Queste mobilitazioni analogamente a quanto avvenuto nel 2016 alimenteranno il processo di sindacalizzazione del bracciantato e questo è un fatto indubbiamente positivo. Questa deve essere la base per costruire la rete degli organismi operai dei braccianti da opporre alla rete criminale gestita dal grande padronato agrario, coi suoi caporali e i suoi appoggi istituzionali. Diversamente pensare di poter migliorare le condizioni di vita dei braccianti rivolgendo appelli al teatrino delle larghe intese che oggi promette più interventi degli ispettorati del lavoro dopo aver ridotto all’impotenza questi organismi, oramai privi di uomini e mezzi, è gettare fumo negli occhi.

La situazione nei campi dell’agro pontino è la nuda e cruda dimostrazione delle leggi fondamentali dell’economia di mercato. La causa fondamentale di questo stato delle cose è la concorrenza tra padroni per valorizzare e accrescere i propri capitali. Dunque per essere realistici, per porre fine a questo stato delle cose bisogna sostituire l’azienda agricola capitalista che produce beni e servizi per la valorizzazione del capitale con l’azienda socialista che produce beni e servizi come servizio reso alla collettività e al suo fabbisogno. Questa è la soluzione realistica e di prospettiva per rimuovere lo sfruttamento nelle campagne e i fenomeni collegati, come il razzismo che a ragione indigna molti. Ad uccidere Satnam Singh non sono stati i discorsi degli esponenti del governo Meloni contro la “sostituzione etnica” e il resto del loro frasario di estrema destra ma è la guerra di sterminio non dichiarata contro le masse popolari, di cui le stragi sul lavoro sono un capitolo grondante sempre più sangue, che il mantenimento dell’ordinamento sociale capitalista comporta.

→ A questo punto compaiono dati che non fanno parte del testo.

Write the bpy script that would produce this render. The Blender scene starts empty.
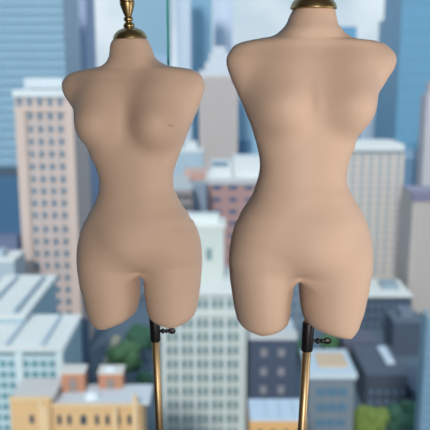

Nel giugno ‘22 a Sonnino ci fu un caso simile. Un operaio italiano stava lavorando in un cantiere quando fu colpito da una scarica elettrica. Nell’immediato fu trascinato fuori e abbandonato dai padroni nei pressi del luogo di lavoro. Quasi tutti gli operai della ditta che svolgeva i lavori erano privi di contratto d’assunzione. Stesso gesto compiuto dai Lovato. Stesso territorio. Stessa guerra di sterminio non dichiarata.